Eu teria que responder que são os animais. Sempre passo por fases de obsessão por um grupo de animais, ou espécie específica, e desenho sem parar em meus cadernos eles de todos os ângulos, pegando referência em fotos, na vida real, e também explorando-os de forma puramente imaginária. Agora tenho feito muitos trabalhos com pássaros, e sinto que meus cadernos e pastas de fotos salvas e Pinterest se tornaram um grande dicionário de penas, patas, pássaros voando, pássaros em grupos, pássaros compridos, pássaros gordos, etc! O Ser que estou criando se torna, quase sempre, o ponto de partida de um quadro.
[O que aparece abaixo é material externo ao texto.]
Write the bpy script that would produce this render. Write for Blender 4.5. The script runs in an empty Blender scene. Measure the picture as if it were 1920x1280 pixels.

Imagem: Passarinhos, guache, 2020.

Qual o seu maior sonho(s)?

Pensei em contar um sonho muito longo que tive (haha), porque nunca sei exatamente como responder objetivamente essa pergunta, por medo de deixar algo de fora. Mas eu gostaria muito de conseguir viver 100% de meu trabalho de arte, e de ter sempre diálogos com outros artistas e criadores. Gostaria de poder realizar projetos de arte visual e audiovisual que hoje parecem megalomaníacos para mim, mas quem sabe um dia terei os recursos e sabedoria para fazê-los. Estes são meus sonhos individuais, mas sonho também em poder repassar aos outros tudo que a arte me dá de maravilhoso, e todo o conhecimento e incentivo que recebo nos últimos anos, e fazer mais gente sentir o prazer e poder que é criar.